June 21, 2018 marks the 115th birthday of one of America’s greatest artists, Al Hirschfeld.
With what seemed like just a few simple lines on white paper, Hirschfeld made it look easy to capture the best and the brightest in our society as he wielded his pen. He vacationed with Charlie Chaplin (a story he told me himself), had Marlene Dietrich over to his brownstone for breakfast, created movie posters for the Marx Brothers and Judy Garland, album covers for folks like Frank Sinatra, Aerosmith and everyone in between, inspired the Genie in Disney’s “Aladdin” and a sequence in “Fantasia 2000,” and drew just about everyone who appeared on Broadway in his lifetime.
Every day Al traveled up three flights of stairs to his studio that overlooked the bustling streets of uptown Manhattan to create more inked goodness. It was those same three flights of stairs I would traverse on my annual visits to the master when traveling back east for the Christmas holiday. As you’d near the top step of the last flight, you could see Al sitting in his famous barber chair at his well-worn desk hard at work on his next masterpiece.

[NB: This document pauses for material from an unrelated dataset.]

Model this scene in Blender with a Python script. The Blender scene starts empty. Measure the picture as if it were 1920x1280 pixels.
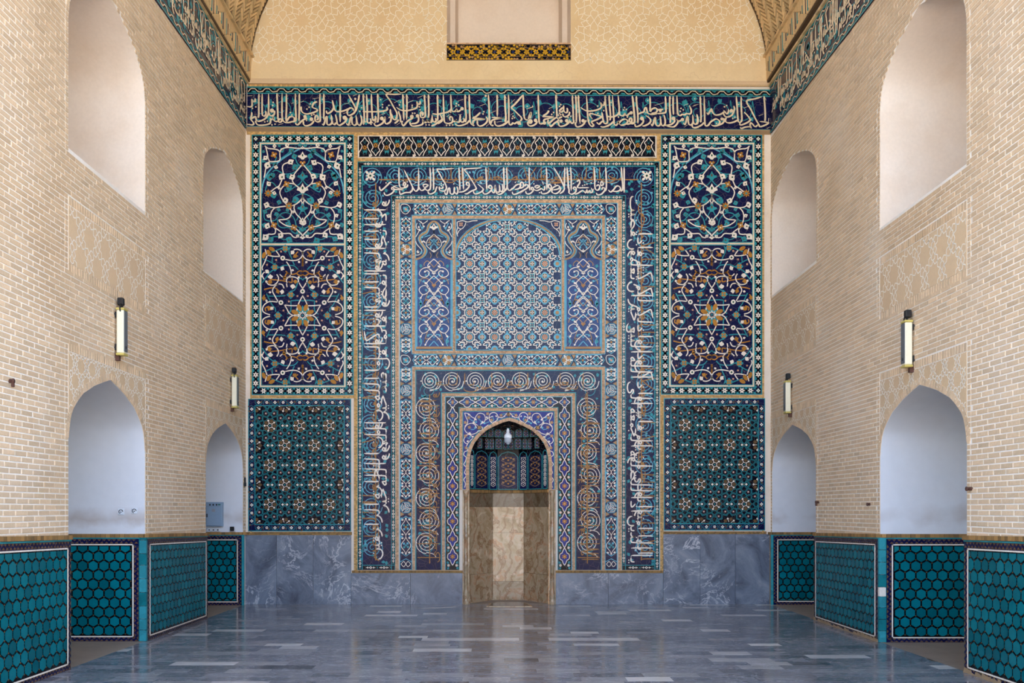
import bpy, bmesh, math, random
from mathutils import Vector, Matrix
from mathutils.geometry import tessellate_polygon

R = random.Random(7)
PI = math.pi
scene = bpy.context.scene
COL = scene.collection

# ------------------------------------------------------------------ camera
S = 118.3            # photograph pixels per metre on the back wall
D0 = 14.2            # camera to back wall
CX, FY = 953.5, 1132.0
VX, VY = 940.0, 957.0
XC, ZC = (VX - CX) / S, (FY - VY) / S
XL, XR = (461 - CX) / S, (1445 - CX) / S
cam = bpy.data.objects.new('camera', bpy.data.cameras.new('camera'))
COL.objects.link(cam)
cam.location = (XC, -D0, ZC)
cam.rotation_euler = (PI / 2, 0, 0)
cam.data.sensor_width = 36
cam.data.lens = S * D0 / 1920 * 36
cam.data.shift_x = (960 - VX) / 1920
cam.data.shift_y = (VY - 640) / 1920
cam.data.clip_end = 400
scene.camera = cam

# ------------------------------------------------------------------ light
world = bpy.data.worlds.new('sky')
scene.world = world
world.use_nodes = True
wn = world.node_tree
wn.nodes.clear()
wo = wn.nodes.new('ShaderNodeOutputWorld')
wb = wn.nodes.new('ShaderNodeBackground')
ws = wn.nodes.new('ShaderNodeTexSky')
ws.sky_type = 'NISHITA'
ws.sun_disc = False
ws.sun_elevation = math.radians(50)
ws.sun_rotation = math.radians(72)
ws.air_density = 1.0
ws.dust_density = 1.5
wb.inputs['Strength'].default_value = 0.42
wn.links.new(ws.outputs[0], wb.inputs[0])
wn.links.new(wb.outputs[0], wo.inputs[0])
sun = bpy.data.objects.new('sun', bpy.data.lights.new('sun', 'SUN'))
COL.objects.link(sun)
sun.data.energy = 4.8
sun.data.color = (1.0, 0.93, 0.82)
sun.data.angle = 0.01
sun.rotation_euler = (math.radians(-40), 0, math.radians(-72))   # shines across the court from beside the hall
scene.view_settings.view_transform = 'Standard'
scene.view_settings.look = 'None'
scene.view_settings.gamma = 1
scene.view_settings.use_curve_mapping = False
scene.view_settings.exposure = 2.12
scene.cycles.use_denoising = True
scene.cycles.max_bounces = 8
scene.cycles.diffuse_bounces = 5

# ------------------------------------------------------------------ materials
def lin(c):
    out = []
    for v in c:
        v /= 255
        out.append(v / 12.92 if v <= .04045 else ((v + .055) / 1.055) ** 2.4)
    return tuple(out) + (1,)

MATS = {}
class NT:
    def __init__(s, name):
        s.m = bpy.data.materials.new(name); s.m.use_nodes = True
        s.t = s.m.node_tree
        s.b = s.t.nodes['Principled BSDF']
        MATS[name] = s.m
    def n(s, typ, ins=None, **kw):
        o = s.t.nodes.new(typ)
        for k, v in kw.items(): setattr(o, k, v)
        for k, v in (ins or {}).items():
            if isinstance(v, bpy.types.NodeSocket): s.t.links.new(v, o.inputs[k])
            else: o.inputs[k].default_value = v
        return o
    def l(s, a, b): s.t.links.new(a, b)
    def set(s, **kw):
        for k, v in kw.items():
            k = k.replace('_', ' ')
            if isinstance(v, bpy.types.NodeSocket): s.l(v, s.b.inputs[k])
            else: s.b.inputs[k].default_value = v
    def mix(s, fac, a, b, mode='MIX'):
        o = s.t.nodes.new('ShaderNodeMix'); o.data_type = 'RGBA'; o.blend_type = mode
        for i, v in ((0, fac), (6, a), (7, b)):
            if isinstance(v, bpy.types.NodeSocket): s.l(v, o.inputs[i])
            else: o.inputs[i].default_value = v
        return o.outputs[2]
    def ramp(s, fac, stops):
        o = s.t.nodes.new('ShaderNodeValToRGB')
        e = o.color_ramp.elements
        while len(e) < len(stops): e.new(.5)
        for i, (p, c) in enumerate(stops): e[i].position = p; e[i].color = c
        s.l(fac, o.inputs[0]); return o.outputs[0]
    def pos(s): return s.n('ShaderNodeNewGeometry').outputs['Position']
    def noise(s, vec, scale, detail=4, rough=.55, dist=0):
        return s.n('ShaderNodeTexNoise', {'Vector': vec, 'Scale': scale, 'Detail': detail, 'Roughness': rough, 'Distortion': dist})
    def bump(s, h, st=.3, dist=.01):
        o = s.n('ShaderNodeBump', {'Height': h, 'Strength': st, 'Distance': dist}); s.l(o.outputs[0], s.b.inputs['Normal'])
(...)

Yes, I was honored to know Al, and am forever grateful for those visits to chat about what’s new, and to hope a little of his artistry would flow through his arm into mine when we shook hands. It’s hard to believe that he passed 15 years ago, just a few months shy of his 100th birthday. Here is a picture that hangs in my studio of one time when my brother and I stopped in to Al’s studio.
Of his desk, I asked Al why there were such deep grooves in the wood. He replied, “Well, I find that it is helpful once in a while, to cut a piece of paper.”